American Casualty Co. v. McCoy

In a proceeding pursuant to CPLR article 75 to stay arbitration of an uninsured motorist’s claim, the petitioner appeals from an order of the Supreme Court, Suffolk County (D’Amaro, J.), entered November 13, 1986, which denied the petition without hearing.

Ordered that the order is reversed, on the law, without costs or disbursements, the petition is reinstated, and the matter is remitted for an evidentiary hearing in accordance herewith to determine if the petition was served on September 29, 1986, pursuant to the provisions of CPLR 7503 (c) and whether the respondent gave notice of her claim as soon as practicable.

The respondent’s parked automobile was damaged on October 30, 1985, when it was struck by an automobile operated by John Turner, an allegedly uninsured motorist. On September 8, 1986, the respondent served the petitioner with a demand for arbitration pursuant to the uninsured motorist clause of the automobile policy which had been issued to her by the petitioner.

The instant proceeding to stay arbitration was instituted by service of a petition claimed to have been mailed on September 29, 1986.

The Supreme Court found such service to be untimely in that CPLR 7503 (c) requires that "[a]n application to stay arbitration must be made by the party served within twenty days after service upon him of the notice or demand, or he shall be * * * precluded”, and that excluding the day of *486service of the demand, September 8, 1986 (see, General Construction Law § 20), 20 calendar days would set the last date of the period at September 28, 1986.

General Construction Law § 25-a (1) provides that ”[w]hen any period of time, computed from a certain day, within which * * * an act is * * * required to be done, ends on a Saturday, Sunday or a public holiday, such act may be done on the next succeeding business day”.

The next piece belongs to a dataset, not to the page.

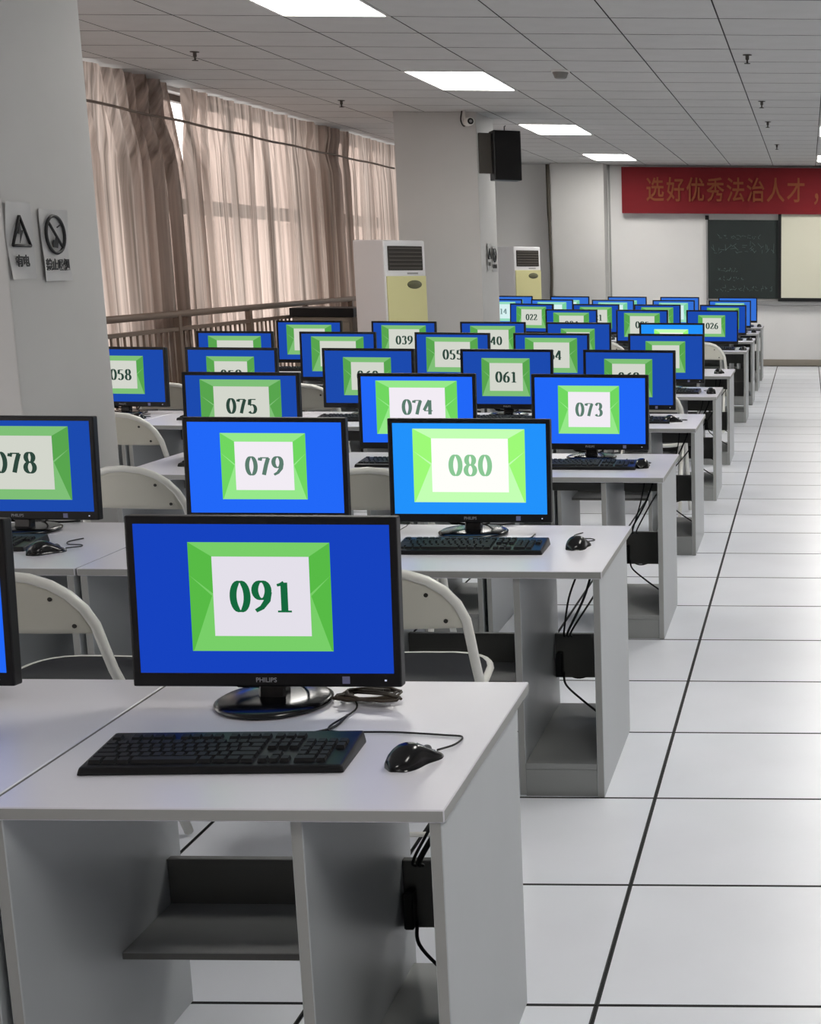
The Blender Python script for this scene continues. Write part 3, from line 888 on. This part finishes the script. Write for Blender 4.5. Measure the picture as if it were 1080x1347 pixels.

The provisions of General Construction Law § 25-a have been applied to Statutes of Limitations (Matter of Scuderi v Board of Educ., 49 AD2d 942, appeal dismissed 38 NY2d 848) and the 20-day period provided for by CPLR 7503 (c) has been held to be the equivalent of a Statute of Limitations (Matter of Woodcrest Fabrics [Taritex, Inc.], 98 AD2d 52, 54; Matter of State Farm Mut. Auto. Ins. Co. [Santiago], 84 AD2d 552, 553).

Therefore the Supreme Court, after noting that September 28, 1986 was a Sunday, was in error in finding service on Monday, September 29, 1986, was untimely.

An evidentiary hearing is nevertheless necessary since on this motion the petitioner did not have the opportunity to controvert the respondent’s claim of untimeliness and defectiveness of service pursuant to CPLR 7503 (c). The sworn statements including such claims were dated two days after the return date of the motion, and the Supreme Court did not reach the respondent’s claim of defective service.

An evidentiary hearing is also required in light of the police accident report submitted with the petition to stay arbitration that indicates that Turner was issued a summons for operating an uninsured vehicle at the time of the accident. Such report raises questions of fact on the issue of whether the respondent gave the petitioner notice of the uninsured claim as soon as practicable as required by the insurance policy (see, Matter of Balboa Ins. Co. v Barnes, 123 AD2d 691, 692). Mangano, J. P., Thompson, Brown and Sullivan, JJ., concur.